> Your task:
Omit every picture, then give all the entries again exactly.

##### Extracted entries

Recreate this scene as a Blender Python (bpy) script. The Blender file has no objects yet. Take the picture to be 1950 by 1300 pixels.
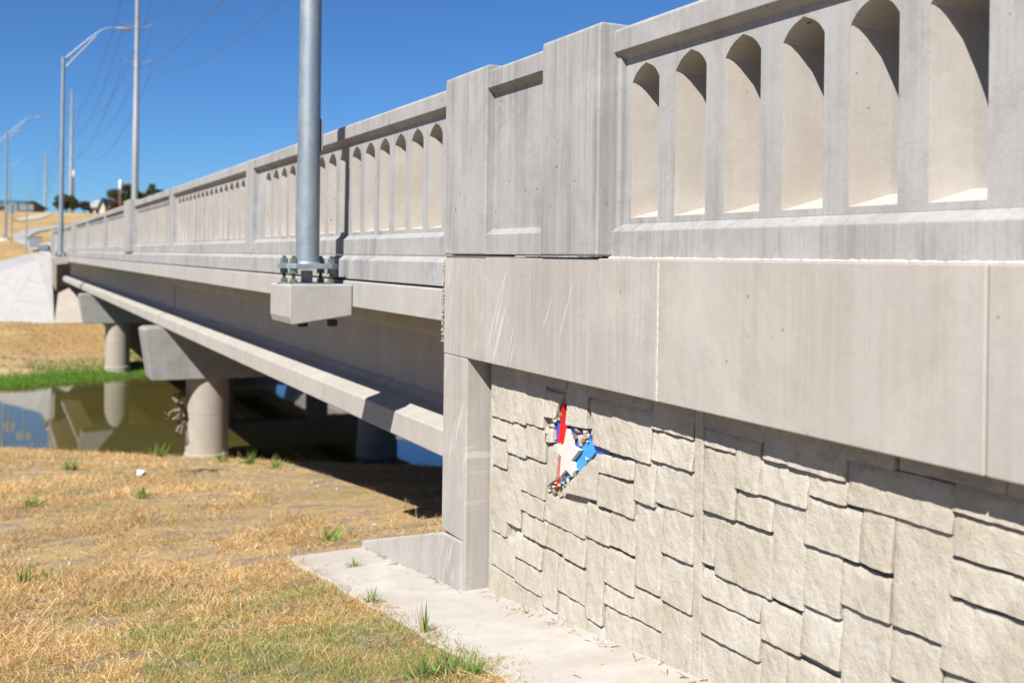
import bpy, bmesh, math, random
import numpy as np
from mathutils import Vector, Matrix, Quaternion
random.seed(7); rng = np.random.default_rng(11)
S = bpy.context.scene
COL = S.collection
R = math.radians

# ------------------------------------------------------------------ camera
FPX, PX0, PY0, ROLL = 2000.0, 975.0, 490.0, 0.0135      # in photo pixels (1950 x 1300)
ALPHA = math.atan(980.0 / FPX)
cam = bpy.data.cameras.new('camera'); camo = bpy.data.objects.new('camera', cam); COL.objects.link(camo)
F = Vector((math.sin(ALPHA), math.cos(ALPHA), 0)); RT = Vector((math.cos(ALPHA), -math.sin(ALPHA), 0)); UP = Vector((0, 0, 1))
m = Matrix((RT, UP, -F)).transposed().to_4x4()
camo.matrix_world = m @ Matrix.Rotation(ROLL, 4, 'Z')
cam.sensor_width = 36; cam.lens = FPX / 1950 * 36
cam.shift_y = -(650 - PY0) / 1950
cam.clip_start = 0.05; cam.clip_end = 6000
cam.dof.use_dof = True; cam.dof.focus_distance = 4.9; cam.dof.aperture_fstop = 2.3
S.camera = camo
# ------------------------------------------------------------------ sky, sun, exposure
LDIR = Vector((1.0, 0.76, -1.25)).normalized()              # direction the sunlight travels
SUNP = -LDIR
w = bpy.data.worlds.new('World'); S.world = w; w.use_nodes = True
nt = w.node_tree; nt.nodes.clear()
wo = nt.nodes.new('ShaderNodeOutputWorld'); bg = nt.nodes.new('ShaderNodeBackground'); sky = nt.nodes.new('ShaderNodeTexSky')
sky.sky_type = 'NISHITA'; sky.sun_disc = False
sky.sun_elevation = math.asin(SUNP.z); sky.sun_rotation = math.atan2(SUNP.x, SUNP.y)
sky.altitude = 300; sky.air_density = 0.9; sky.dust_density = 0.0; sky.ozone_density = 4.0
bg.inputs['Strength'].default_value = 0.05
tn = nt.nodes.new('ShaderNodeMix'); tn.data_type = 'RGBA'; tn.blend_type = 'MULTIPLY'; tn.inputs[0].default_value = 1.0   # white balance of the clear blue sky
tn.inputs[7].default_value = (0.40, 0.68, 1.0, 1); nt.links.new(sky.outputs[0], tn.inputs[6])
nt.links.new(tn.outputs[2], bg.inputs[0]); nt.links.new(bg.outputs[0], wo.inputs[0])
sl = bpy.data.lights.new('sun', 'SUN'); sl.energy = 4.7; sl.angle = R(0.5); sl.color = (1.0, 0.955, 0.885)
so = bpy.data.objects.new('sun', sl); COL.objects.link(so)
so.rotation_euler = LDIR.to_track_quat('-Z', 'Y').to_euler(); so.location = (-20, -12, 32)
S.view_settings.view_transform = 'Standard'; S.view_settings.look = 'None'
S.view_settings.exposure = 1.08; S.view_settings.gamma = 1.0
S.render.engine = 'CYCLES'

# ------------------------------------------------------------------ measuring helpers: photo pixel -> place
def ray(px, py):
    u = px - PX0; v = -(py - PY0)
    c, s = math.cos(ROLL), math.sin(ROLL)
    uu = u * c - v * s; vv = u * s + v * c
    return F + RT * (uu / FPX) + UP * (vv / FPX)            # eye at the origin; forward component = 1
def onX(px, py, X):
    d = ray(px, py); t = X / d.x
    return d * t
def atD(px, py, depth):
    return ray(px, py) * depth
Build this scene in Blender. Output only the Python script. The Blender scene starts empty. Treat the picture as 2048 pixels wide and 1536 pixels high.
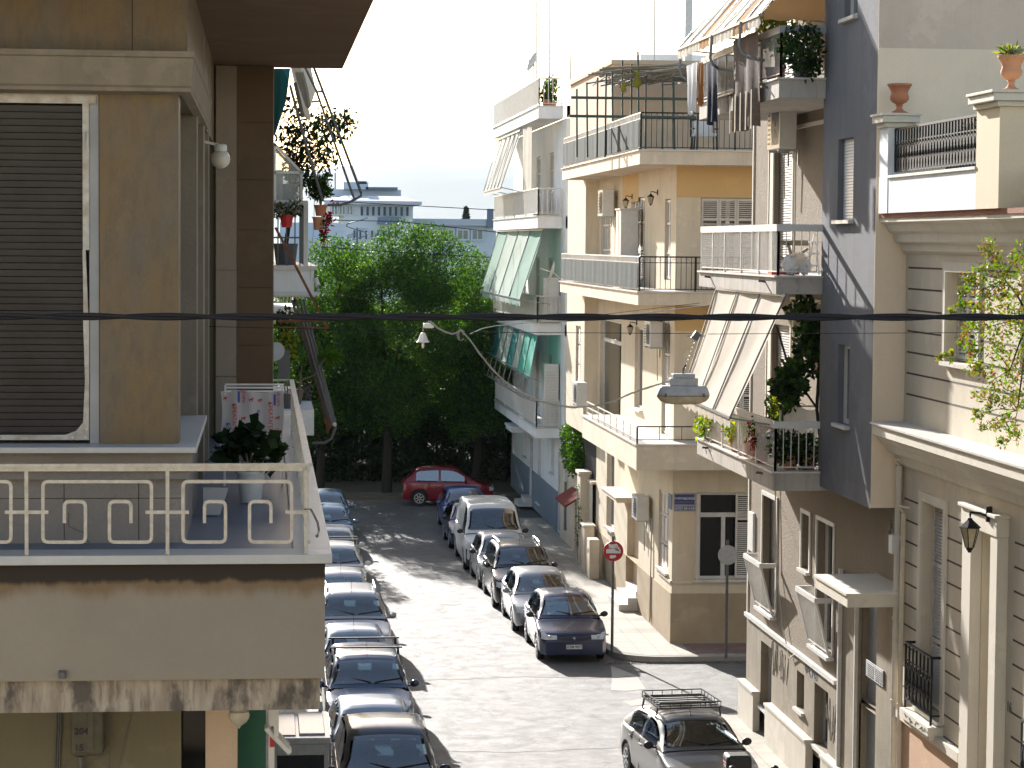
import bpy, bmesh, math, random
import numpy as np
from mathutils import Matrix, Vector
random.seed(7); RNG = np.random.default_rng(7)
S = bpy.context.scene; COL = S.collection
# ---------------------------------------------------------------- camera
FP = 4800.0; HCAM = 10.0                       # focal length in pixels of a 2048 px wide frame, eye height
YAW, PIT, ROL = math.radians(5.91173), math.radians(3.35375), math.radians(0.45048)
_fw = np.array([math.sin(YAW)*math.cos(PIT), math.cos(YAW)*math.cos(PIT), -math.sin(PIT)])
_rt = np.array([math.cos(YAW), -math.sin(YAW), 0.0]); _up = np.cross(_rt, _fw)
_c, _s = math.cos(ROL), math.sin(ROL)
MC = np.array([_c*_rt+_s*_up, -_s*_rt+_c*_up, _fw])
cd = bpy.data.cameras.new('camera'); cam = bpy.data.objects.new('camera', cd); COL.objects.link(cam); S.camera = cam
cd.sensor_width = 36; cd.lens = 36*FP/2048; cd.clip_start = .5; cd.clip_end = 14000
cam.matrix_world = Matrix(((MC[0][0], MC[1][0], -MC[2][0], 0), (MC[0][1], MC[1][1], -MC[2][1], 0), (MC[0][2], MC[1][2], -MC[2][2], HCAM), (0, 0, 0, 1)))
S.render.resolution_x, S.render.resolution_y = 1024, 768
# ---------------------------------------------------------------- light
SUN_AZ, SUN_EL = math.radians(-12.0), math.radians(20.5)   # azimuth from +Y towards +X
sdir = Vector((math.sin(SUN_AZ)*math.cos(SUN_EL), math.cos(SUN_AZ)*math.cos(SUN_EL), math.sin(SUN_EL)))
w = bpy.data.worlds.new('World'); S.world = w; w.use_nodes = True
nt = w.node_tree; sky = nt.nodes.new('ShaderNodeTexSky'); sky.sky_type = 'NISHITA'; sky.sun_disc = False
sky.sun_elevation = SUN_EL; sky.sun_rotation = SUN_AZ; sky.air_density = 1.0; sky.dust_density = .9; sky.ozone_density = 1.0
wb = nt.nodes.new('ShaderNodeVectorMath'); wb.operation = 'MULTIPLY'; wb.inputs[1].default_value = (1.11, 1.0, .91)   # the camera's white balance
nt.links.new(sky.outputs[0], wb.inputs[0]); nt.links.new(wb.outputs[0], nt.nodes['Background'].inputs[0]); nt.nodes['Background'].inputs[1].default_value = 0.105
sl = bpy.data.lights.new('sun', 'SUN'); sl.energy = 5.0; sl.angle = math.radians(.5); sl.color = (1, .96, .91)
so = bpy.data.objects.new('sun', sl); COL.objects.link(so); so.rotation_euler = sdir.to_track_quat('Z', 'Y').to_euler(); so.location = (-20, 60, 60)
S.view_settings.view_transform = 'Standard'; S.view_settings.look = 'None'; S.view_settings.exposure = 1.45; S.view_settings.gamma = 1
S.render.engine = 'CYCLES'
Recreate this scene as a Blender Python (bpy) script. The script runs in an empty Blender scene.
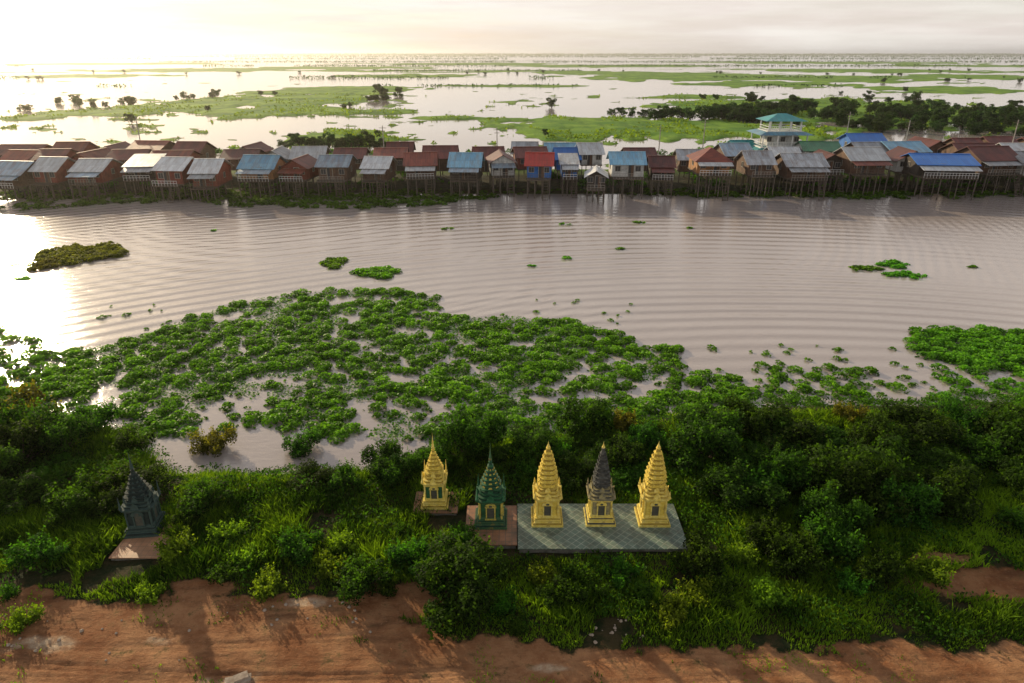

##########

> The solution:
Recreate this scene as a Blender Python (bpy) script. The Blender file has no objects yet. Take the picture to be 1950 by 1300 pixels.
import bpy, bmesh, math, random
import numpy as np
from mathutils import Vector, Matrix, Quaternion
random.seed(7); rng = np.random.default_rng(11)
S = bpy.context.scene
COL = S.collection
R = math.radians

# ------------------------------------------------------------------ camera
FPX, PX0, PY0, ROLL = 2000.0, 975.0, 490.0, 0.0135      # in photo pixels (1950 x 1300)
ALPHA = math.atan(980.0 / FPX)
cam = bpy.data.cameras.new('camera'); camo = bpy.data.objects.new('camera', cam); COL.objects.link(camo)
F = Vector((math.sin(ALPHA), math.cos(ALPHA), 0)); RT = Vector((math.cos(ALPHA), -math.sin(ALPHA), 0)); UP = Vector((0, 0, 1))
m = Matrix((RT, UP, -F)).transposed().to_4x4()
camo.matrix_world = m @ Matrix.Rotation(ROLL, 4, 'Z')
cam.sensor_width = 36; cam.lens = FPX / 1950 * 36
cam.shift_y = -(650 - PY0) / 1950
cam.clip_start = 0.05; cam.clip_end = 6000
cam.dof.use_dof = True; cam.dof.focus_distance = 4.9; cam.dof.aperture_fstop = 2.3
S.camera = camo
# ------------------------------------------------------------------ sky, sun, exposure
LDIR = Vector((1.0, 0.76, -1.25)).normalized()              # direction the sunlight travels
SUNP = -LDIR
w = bpy.data.worlds.new('World'); S.world = w; w.use_nodes = True
nt = w.node_tree; nt.nodes.clear()
wo = nt.nodes.new('ShaderNodeOutputWorld'); bg = nt.nodes.new('ShaderNodeBackground'); sky = nt.nodes.new('ShaderNodeTexSky')
sky.sky_type = 'NISHITA'; sky.sun_disc = False
sky.sun_elevation = math.asin(SUNP.z); sky.sun_rotation = math.atan2(SUNP.x, SUNP.y)
sky.altitude = 300; sky.air_density = 0.9; sky.dust_density = 0.0; sky.ozone_density = 4.0
bg.inputs['Strength'].default_value = 0.05
tn = nt.nodes.new('ShaderNodeMix'); tn.data_type = 'RGBA'; tn.blend_type = 'MULTIPLY'; tn.inputs[0].default_value = 1.0   # white balance of the clear blue sky
tn.inputs[7].default_value = (0.40, 0.68, 1.0, 1); nt.links.new(sky.outputs[0], tn.inputs[6])
nt.links.new(tn.outputs[2], bg.inputs[0]); nt.links.new(bg.outputs[0], wo.inputs[0])
sl = bpy.data.lights.new('sun', 'SUN'); sl.energy = 4.7; sl.angle = R(0.5); sl.color = (1.0, 0.955, 0.885)
so = bpy.data.objects.new('sun', sl); COL.objects.link(so)
so.rotation_euler = LDIR.to_track_quat('-Z', 'Y').to_euler(); so.location = (-20, -12, 32)
S.view_settings.view_transform = 'Standard'; S.view_settings.look = 'None'
S.view_settings.exposure = 1.08; S.view_settings.gamma = 1.0
S.render.engine = 'CYCLES'

# ------------------------------------------------------------------ measuring helpers: photo pixel -> place
def ray(px, py):
    u = px - PX0; v = -(py - PY0)
    c, s = math.cos(ROLL), math.sin(ROLL)
    uu = u * c - v * s; vv = u * s + v * c
    return F + RT * (uu / FPX) + UP * (vv / FPX)            # eye at the origin; forward component = 1
def onX(px, py, X):
    d = ray(px, py); t = X / d.x
    return d * t
def atD(px, py, depth):
    return ray(px, py) * depth
Build this scene in Blender. Output only the Python script. The Blender scene starts empty. Treat the picture as 2048 pixels wide and 1536 pixels high.
import bpy, bmesh, math, random
import numpy as np
from mathutils import Matrix, Vector
random.seed(7); RNG = np.random.default_rng(7)
S = bpy.context.scene; COL = S.collection
# ---------------------------------------------------------------- camera
FP = 4800.0; HCAM = 10.0                       # focal length in pixels of a 2048 px wide frame, eye height
YAW, PIT, ROL = math.radians(5.91173), math.radians(3.35375), math.radians(0.45048)
_fw = np.array([math.sin(YAW)*math.cos(PIT), math.cos(YAW)*math.cos(PIT), -math.sin(PIT)])
_rt = np.array([math.cos(YAW), -math.sin(YAW), 0.0]); _up = np.cross(_rt, _fw)
_c, _s = math.cos(ROL), math.sin(ROL)
MC = np.array([_c*_rt+_s*_up, -_s*_rt+_c*_up, _fw])
cd = bpy.data.cameras.new('camera'); cam = bpy.data.objects.new('camera', cd); COL.objects.link(cam); S.camera = cam
cd.sensor_width = 36; cd.lens = 36*FP/2048; cd.clip_start = .5; cd.clip_end = 14000
cam.matrix_world = Matrix(((MC[0][0], MC[1][0], -MC[2][0], 0), (MC[0][1], MC[1][1], -MC[2][1], 0), (MC[0][2], MC[1][2], -MC[2][2], HCAM), (0, 0, 0, 1)))
S.render.resolution_x, S.render.resolution_y = 1024, 768
# ---------------------------------------------------------------- light
SUN_AZ, SUN_EL = math.radians(-12.0), math.radians(20.5)   # azimuth from +Y towards +X
sdir = Vector((math.sin(SUN_AZ)*math.cos(SUN_EL), math.cos(SUN_AZ)*math.cos(SUN_EL), math.sin(SUN_EL)))
w = bpy.data.worlds.new('World'); S.world = w; w.use_nodes = True
nt = w.node_tree; sky = nt.nodes.new('ShaderNodeTexSky'); sky.sky_type = 'NISHITA'; sky.sun_disc = False
sky.sun_elevation = SUN_EL; sky.sun_rotation = SUN_AZ; sky.air_density = 1.0; sky.dust_density = .9; sky.ozone_density = 1.0
wb = nt.nodes.new('ShaderNodeVectorMath'); wb.operation = 'MULTIPLY'; wb.inputs[1].default_value = (1.11, 1.0, .91)   # the camera's white balance
nt.links.new(sky.outputs[0], wb.inputs[0]); nt.links.new(wb.outputs[0], nt.nodes['Background'].inputs[0]); nt.nodes['Background'].inputs[1].default_value = 0.105
sl = bpy.data.lights.new('sun', 'SUN'); sl.energy = 5.0; sl.angle = math.radians(.5); sl.color = (1, .96, .91)
so = bpy.data.objects.new('sun', sl); COL.objects.link(so); so.rotation_euler = sdir.to_track_quat('Z', 'Y').to_euler(); so.location = (-20, 60, 60)
S.view_settings.view_transform = 'Standard'; S.view_settings.look = 'None'; S.view_settings.exposure = 1.45; S.view_settings.gamma = 1
S.render.engine = 'CYCLES'
Recreate this scene as a Blender Python (bpy) script. The script runs in an empty Blender scene.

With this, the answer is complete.